--- Begin EXTRACTED INFORMATION ---
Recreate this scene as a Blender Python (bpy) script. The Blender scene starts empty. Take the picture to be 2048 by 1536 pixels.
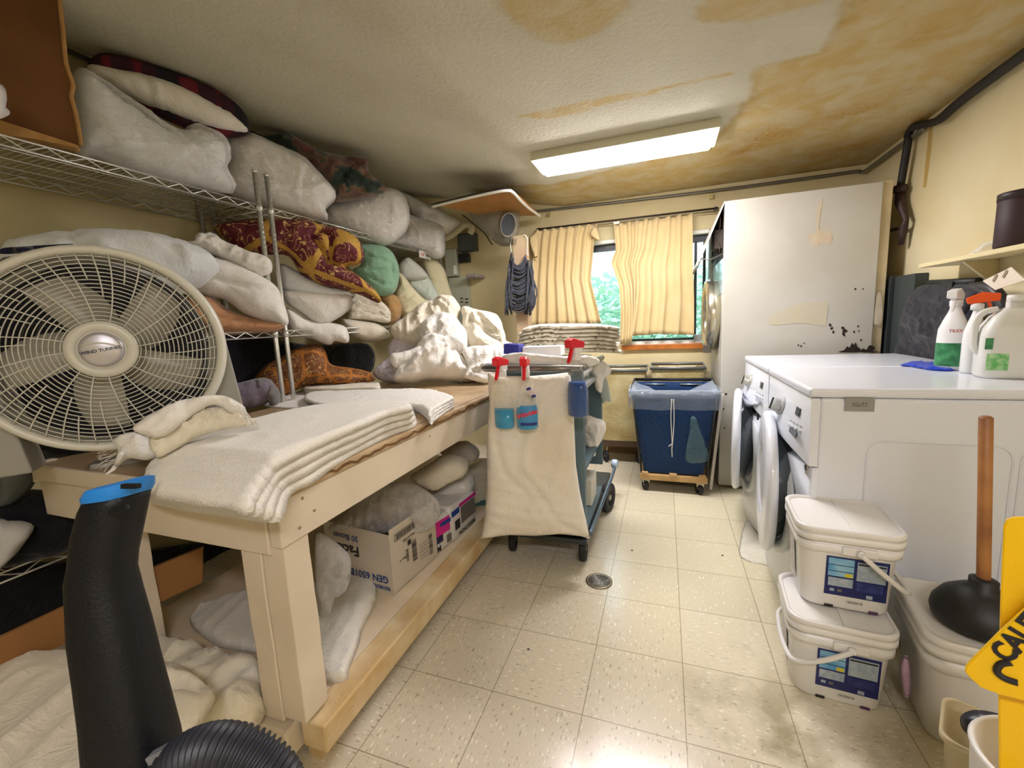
--- End EXTRACTED INFORMATION ---
--- Begin EXTRACTED INFORMATION ---
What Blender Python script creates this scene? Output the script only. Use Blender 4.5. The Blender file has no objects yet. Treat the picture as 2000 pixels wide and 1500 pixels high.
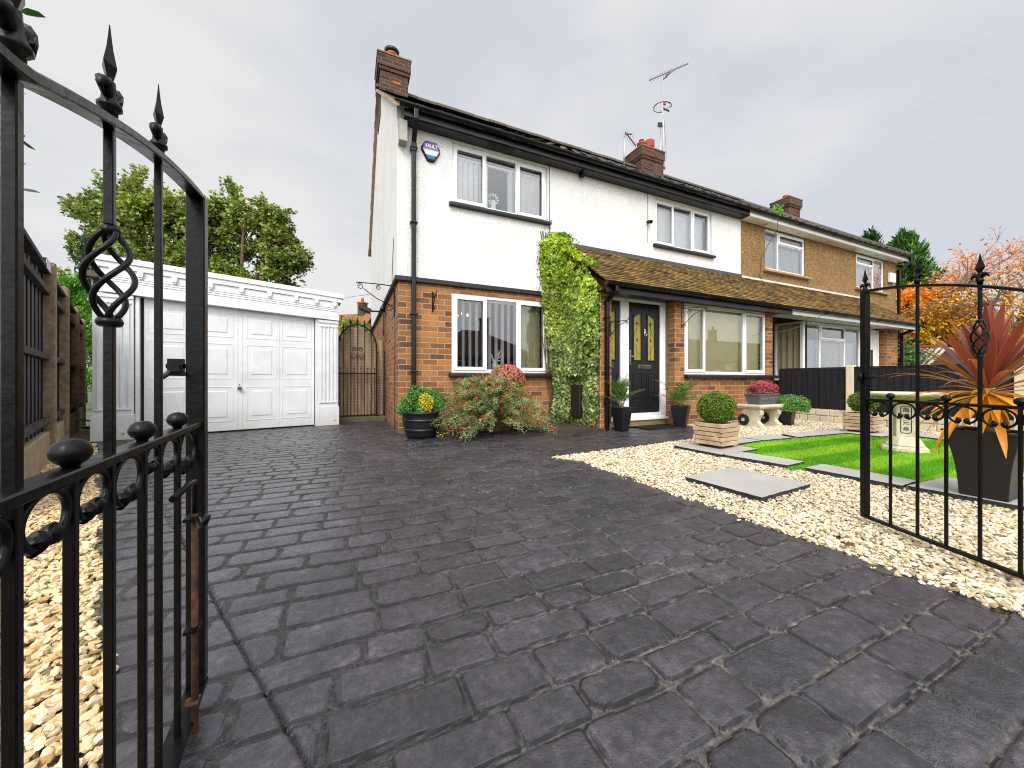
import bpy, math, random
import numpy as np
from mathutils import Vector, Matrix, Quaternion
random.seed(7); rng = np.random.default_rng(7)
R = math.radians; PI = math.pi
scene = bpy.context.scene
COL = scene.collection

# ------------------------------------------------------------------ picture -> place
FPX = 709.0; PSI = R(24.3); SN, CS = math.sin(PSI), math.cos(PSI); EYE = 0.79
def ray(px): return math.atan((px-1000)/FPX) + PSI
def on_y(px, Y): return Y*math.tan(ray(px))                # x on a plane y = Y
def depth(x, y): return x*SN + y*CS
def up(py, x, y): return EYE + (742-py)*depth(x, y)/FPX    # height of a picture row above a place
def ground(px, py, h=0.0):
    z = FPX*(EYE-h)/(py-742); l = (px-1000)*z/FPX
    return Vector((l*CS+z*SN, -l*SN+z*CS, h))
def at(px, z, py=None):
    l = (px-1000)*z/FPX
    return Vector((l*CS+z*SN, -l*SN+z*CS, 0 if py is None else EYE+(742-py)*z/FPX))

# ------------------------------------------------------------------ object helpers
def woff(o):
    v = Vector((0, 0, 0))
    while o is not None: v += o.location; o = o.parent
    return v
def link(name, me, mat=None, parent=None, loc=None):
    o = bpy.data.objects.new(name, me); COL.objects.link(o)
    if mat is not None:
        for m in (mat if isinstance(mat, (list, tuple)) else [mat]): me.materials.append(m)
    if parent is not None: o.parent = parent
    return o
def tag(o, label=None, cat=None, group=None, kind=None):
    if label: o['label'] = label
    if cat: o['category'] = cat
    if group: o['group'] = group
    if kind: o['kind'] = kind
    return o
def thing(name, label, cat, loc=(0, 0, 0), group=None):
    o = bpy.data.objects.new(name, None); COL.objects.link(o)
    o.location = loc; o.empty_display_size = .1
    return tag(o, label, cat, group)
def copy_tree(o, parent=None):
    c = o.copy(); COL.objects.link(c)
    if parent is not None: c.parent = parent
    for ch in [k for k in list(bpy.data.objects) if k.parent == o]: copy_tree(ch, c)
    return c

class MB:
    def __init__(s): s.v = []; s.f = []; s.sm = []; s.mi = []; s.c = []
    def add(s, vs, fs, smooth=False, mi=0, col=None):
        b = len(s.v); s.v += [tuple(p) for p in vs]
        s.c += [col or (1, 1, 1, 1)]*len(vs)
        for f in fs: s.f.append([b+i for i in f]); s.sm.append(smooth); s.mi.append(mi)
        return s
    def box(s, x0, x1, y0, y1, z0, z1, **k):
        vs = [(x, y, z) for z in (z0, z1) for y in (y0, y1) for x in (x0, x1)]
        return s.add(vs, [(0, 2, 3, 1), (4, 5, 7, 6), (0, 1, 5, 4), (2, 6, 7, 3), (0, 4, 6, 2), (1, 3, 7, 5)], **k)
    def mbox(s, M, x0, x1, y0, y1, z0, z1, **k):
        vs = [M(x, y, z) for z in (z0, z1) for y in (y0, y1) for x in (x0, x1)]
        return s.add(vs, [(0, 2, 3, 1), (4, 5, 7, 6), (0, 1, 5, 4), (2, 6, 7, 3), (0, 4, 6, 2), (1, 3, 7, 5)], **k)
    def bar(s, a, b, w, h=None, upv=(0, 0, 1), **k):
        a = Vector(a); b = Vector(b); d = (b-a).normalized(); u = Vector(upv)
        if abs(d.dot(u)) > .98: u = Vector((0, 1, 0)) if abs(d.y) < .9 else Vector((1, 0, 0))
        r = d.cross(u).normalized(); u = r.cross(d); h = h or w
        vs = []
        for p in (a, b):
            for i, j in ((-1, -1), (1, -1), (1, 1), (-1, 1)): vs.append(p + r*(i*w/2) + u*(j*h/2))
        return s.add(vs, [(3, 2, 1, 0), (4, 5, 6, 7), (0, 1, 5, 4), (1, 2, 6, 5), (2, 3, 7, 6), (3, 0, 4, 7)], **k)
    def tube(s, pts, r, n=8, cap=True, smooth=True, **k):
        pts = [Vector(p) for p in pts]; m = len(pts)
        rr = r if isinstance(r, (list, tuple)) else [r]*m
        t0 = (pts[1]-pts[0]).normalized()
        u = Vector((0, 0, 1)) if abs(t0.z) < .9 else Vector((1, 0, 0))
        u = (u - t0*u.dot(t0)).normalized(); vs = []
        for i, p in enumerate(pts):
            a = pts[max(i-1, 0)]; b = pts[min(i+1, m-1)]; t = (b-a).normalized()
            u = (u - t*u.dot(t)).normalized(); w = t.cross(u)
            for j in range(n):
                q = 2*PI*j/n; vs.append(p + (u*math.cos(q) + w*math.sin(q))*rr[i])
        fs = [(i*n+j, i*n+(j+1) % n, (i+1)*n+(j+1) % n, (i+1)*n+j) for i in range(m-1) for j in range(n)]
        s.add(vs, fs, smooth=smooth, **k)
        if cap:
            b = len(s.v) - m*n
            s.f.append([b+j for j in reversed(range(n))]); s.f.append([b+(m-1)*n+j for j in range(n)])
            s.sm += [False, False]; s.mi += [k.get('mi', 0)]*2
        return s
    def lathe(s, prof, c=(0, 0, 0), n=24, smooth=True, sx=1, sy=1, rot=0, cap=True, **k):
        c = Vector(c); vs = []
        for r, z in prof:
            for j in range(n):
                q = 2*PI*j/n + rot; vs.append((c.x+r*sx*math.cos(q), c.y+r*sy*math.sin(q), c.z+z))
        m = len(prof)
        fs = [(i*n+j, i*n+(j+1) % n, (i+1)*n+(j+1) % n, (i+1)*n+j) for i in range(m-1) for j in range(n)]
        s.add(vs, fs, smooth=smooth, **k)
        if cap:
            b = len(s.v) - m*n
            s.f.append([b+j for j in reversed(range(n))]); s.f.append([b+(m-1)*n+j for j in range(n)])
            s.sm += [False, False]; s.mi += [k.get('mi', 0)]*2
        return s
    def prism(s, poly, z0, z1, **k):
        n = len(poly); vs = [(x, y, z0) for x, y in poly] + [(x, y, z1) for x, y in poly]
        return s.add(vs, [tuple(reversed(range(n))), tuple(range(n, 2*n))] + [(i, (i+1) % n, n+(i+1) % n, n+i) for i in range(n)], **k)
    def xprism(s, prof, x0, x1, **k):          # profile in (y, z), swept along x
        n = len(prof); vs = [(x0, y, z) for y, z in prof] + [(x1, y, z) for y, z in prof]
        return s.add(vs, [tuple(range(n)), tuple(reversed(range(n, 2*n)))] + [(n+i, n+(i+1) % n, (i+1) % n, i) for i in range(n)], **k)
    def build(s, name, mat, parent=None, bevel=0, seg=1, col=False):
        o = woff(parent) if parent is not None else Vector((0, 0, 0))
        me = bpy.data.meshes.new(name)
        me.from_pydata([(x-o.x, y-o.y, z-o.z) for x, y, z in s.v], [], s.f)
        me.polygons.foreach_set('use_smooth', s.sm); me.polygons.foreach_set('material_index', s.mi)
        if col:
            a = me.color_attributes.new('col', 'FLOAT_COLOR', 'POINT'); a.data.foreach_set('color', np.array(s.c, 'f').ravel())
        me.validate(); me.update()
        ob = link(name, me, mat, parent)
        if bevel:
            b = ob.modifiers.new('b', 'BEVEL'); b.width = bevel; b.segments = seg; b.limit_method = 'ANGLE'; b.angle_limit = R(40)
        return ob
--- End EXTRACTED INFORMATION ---
--- Begin EXTRACTED INFORMATION ---
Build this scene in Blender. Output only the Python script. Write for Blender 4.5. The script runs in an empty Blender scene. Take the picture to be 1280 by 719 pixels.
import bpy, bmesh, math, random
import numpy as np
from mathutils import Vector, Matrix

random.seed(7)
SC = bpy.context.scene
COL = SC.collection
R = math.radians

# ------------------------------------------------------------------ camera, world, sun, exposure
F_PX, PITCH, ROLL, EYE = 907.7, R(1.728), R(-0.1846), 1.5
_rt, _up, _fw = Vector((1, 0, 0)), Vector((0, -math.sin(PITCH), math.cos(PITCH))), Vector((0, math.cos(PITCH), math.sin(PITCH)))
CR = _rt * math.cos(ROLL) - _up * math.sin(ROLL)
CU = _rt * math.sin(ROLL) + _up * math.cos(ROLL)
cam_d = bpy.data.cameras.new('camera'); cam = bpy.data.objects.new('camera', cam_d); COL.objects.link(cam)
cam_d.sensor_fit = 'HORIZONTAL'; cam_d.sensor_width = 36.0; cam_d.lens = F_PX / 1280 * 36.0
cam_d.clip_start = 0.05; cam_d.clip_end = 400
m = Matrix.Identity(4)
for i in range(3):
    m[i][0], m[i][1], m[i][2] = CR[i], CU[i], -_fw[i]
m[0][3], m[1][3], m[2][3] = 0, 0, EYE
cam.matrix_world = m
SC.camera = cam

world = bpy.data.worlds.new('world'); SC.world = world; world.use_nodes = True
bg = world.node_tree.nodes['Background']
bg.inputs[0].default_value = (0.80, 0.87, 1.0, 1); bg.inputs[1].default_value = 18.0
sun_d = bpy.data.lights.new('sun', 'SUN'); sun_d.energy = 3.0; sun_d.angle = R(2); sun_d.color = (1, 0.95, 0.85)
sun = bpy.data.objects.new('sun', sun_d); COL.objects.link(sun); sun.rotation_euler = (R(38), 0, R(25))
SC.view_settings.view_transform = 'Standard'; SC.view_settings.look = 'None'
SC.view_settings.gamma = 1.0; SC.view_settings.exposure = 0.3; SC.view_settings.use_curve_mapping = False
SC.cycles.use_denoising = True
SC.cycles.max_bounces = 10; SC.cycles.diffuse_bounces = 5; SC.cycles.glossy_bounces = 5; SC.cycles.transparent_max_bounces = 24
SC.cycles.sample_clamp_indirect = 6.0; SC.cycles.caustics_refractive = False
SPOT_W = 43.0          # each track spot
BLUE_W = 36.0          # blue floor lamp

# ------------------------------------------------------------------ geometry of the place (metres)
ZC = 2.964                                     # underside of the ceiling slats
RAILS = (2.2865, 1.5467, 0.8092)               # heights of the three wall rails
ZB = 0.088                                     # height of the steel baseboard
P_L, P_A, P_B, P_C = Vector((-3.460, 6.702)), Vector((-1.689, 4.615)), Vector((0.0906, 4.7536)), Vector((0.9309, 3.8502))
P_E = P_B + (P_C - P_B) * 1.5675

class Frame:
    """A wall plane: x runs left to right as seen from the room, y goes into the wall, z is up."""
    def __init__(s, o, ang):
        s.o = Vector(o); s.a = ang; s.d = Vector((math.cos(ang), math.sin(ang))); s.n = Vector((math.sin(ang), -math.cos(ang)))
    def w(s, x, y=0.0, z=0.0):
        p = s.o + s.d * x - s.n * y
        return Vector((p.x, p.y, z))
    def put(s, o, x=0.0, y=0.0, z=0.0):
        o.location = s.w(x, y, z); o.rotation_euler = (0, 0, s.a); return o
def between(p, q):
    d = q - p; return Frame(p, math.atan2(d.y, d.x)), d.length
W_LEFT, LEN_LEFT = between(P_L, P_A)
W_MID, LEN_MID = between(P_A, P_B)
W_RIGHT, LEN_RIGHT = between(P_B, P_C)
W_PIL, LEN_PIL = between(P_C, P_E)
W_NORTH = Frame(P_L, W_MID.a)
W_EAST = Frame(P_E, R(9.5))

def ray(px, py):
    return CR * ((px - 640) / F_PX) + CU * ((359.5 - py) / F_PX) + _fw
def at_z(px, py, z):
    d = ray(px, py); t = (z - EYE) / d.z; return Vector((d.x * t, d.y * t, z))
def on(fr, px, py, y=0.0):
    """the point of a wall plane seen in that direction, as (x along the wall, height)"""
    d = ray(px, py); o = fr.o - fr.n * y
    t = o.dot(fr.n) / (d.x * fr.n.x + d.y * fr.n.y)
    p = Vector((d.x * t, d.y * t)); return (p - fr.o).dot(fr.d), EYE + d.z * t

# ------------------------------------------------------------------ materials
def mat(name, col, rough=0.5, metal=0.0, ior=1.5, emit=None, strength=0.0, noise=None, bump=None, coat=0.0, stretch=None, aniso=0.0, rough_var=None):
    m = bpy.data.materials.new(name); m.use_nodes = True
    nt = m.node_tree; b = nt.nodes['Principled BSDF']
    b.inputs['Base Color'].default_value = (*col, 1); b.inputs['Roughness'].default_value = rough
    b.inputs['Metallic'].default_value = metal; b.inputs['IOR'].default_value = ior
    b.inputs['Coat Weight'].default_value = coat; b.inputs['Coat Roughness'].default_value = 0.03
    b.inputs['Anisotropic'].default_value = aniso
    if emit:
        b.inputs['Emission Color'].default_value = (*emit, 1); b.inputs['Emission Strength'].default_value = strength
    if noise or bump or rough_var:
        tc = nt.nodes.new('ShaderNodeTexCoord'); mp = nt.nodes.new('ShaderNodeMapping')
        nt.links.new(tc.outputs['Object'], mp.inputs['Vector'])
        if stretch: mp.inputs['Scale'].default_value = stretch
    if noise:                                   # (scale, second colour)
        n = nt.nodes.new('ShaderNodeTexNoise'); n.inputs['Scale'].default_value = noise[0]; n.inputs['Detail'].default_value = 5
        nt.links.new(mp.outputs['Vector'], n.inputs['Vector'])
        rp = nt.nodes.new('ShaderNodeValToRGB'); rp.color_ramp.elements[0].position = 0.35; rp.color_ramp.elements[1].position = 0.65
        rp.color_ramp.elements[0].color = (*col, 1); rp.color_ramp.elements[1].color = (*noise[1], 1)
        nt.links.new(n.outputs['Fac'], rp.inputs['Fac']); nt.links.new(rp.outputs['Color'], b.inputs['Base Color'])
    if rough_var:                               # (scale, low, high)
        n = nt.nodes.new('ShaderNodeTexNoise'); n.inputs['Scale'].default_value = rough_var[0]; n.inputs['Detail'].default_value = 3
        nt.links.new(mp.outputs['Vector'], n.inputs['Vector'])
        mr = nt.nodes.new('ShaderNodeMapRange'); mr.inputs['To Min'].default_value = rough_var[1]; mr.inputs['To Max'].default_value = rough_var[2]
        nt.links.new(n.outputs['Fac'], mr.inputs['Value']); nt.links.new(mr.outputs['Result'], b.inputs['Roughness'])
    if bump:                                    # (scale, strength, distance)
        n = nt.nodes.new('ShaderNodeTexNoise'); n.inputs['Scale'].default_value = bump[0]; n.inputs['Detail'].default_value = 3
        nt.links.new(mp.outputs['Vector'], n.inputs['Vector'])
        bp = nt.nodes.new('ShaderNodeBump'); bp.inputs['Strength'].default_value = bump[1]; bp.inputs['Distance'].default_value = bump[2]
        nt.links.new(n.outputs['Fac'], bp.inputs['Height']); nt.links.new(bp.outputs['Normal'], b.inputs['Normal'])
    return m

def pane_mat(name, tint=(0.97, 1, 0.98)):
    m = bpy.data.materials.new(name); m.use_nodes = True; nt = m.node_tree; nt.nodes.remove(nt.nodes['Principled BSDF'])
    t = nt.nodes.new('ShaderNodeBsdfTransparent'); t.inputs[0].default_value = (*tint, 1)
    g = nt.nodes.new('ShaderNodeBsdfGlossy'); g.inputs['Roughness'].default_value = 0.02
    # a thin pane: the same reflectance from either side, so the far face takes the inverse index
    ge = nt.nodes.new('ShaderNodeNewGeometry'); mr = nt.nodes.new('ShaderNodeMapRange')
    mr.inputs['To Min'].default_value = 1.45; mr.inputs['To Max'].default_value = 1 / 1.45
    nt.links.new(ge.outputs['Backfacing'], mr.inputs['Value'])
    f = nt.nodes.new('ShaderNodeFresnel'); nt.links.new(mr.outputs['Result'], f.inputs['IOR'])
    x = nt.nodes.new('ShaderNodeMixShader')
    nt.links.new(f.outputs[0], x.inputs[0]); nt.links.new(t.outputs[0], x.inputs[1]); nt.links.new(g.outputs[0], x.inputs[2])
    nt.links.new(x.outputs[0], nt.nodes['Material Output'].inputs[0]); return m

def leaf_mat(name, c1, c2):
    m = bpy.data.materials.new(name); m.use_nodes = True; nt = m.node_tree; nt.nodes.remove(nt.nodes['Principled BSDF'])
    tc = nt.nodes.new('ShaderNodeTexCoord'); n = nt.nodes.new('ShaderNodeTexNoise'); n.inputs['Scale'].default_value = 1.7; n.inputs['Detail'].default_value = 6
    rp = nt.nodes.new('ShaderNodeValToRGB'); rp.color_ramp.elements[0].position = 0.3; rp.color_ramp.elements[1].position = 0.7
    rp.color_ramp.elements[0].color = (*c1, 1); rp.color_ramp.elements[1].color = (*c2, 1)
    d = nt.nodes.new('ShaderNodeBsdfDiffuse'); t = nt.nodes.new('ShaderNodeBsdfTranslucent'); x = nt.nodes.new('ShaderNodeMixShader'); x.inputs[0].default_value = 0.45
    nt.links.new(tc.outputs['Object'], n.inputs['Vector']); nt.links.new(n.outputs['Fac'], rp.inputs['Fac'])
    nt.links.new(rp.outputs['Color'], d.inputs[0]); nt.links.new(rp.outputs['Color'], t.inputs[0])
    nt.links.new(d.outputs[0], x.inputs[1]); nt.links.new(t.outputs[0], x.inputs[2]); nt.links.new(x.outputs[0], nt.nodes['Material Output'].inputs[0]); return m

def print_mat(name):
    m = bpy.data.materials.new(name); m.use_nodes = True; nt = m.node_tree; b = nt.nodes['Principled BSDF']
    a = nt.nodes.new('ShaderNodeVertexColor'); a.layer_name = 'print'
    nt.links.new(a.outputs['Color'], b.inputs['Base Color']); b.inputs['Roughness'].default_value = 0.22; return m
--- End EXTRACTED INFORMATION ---
## REQUIREMENTS
Isolate each line of the listing above that includes "runs". Copy it.

## COMPLETE ANSWER
Build this scene in Blender. Output only the Python script. Write for Blender 4.5. The script runs in an empty Blender scene. Take the picture to be 1280 by 719 pixels.
    """A wall plane: x runs left to right as seen from the room, y goes into the wall, z is up."""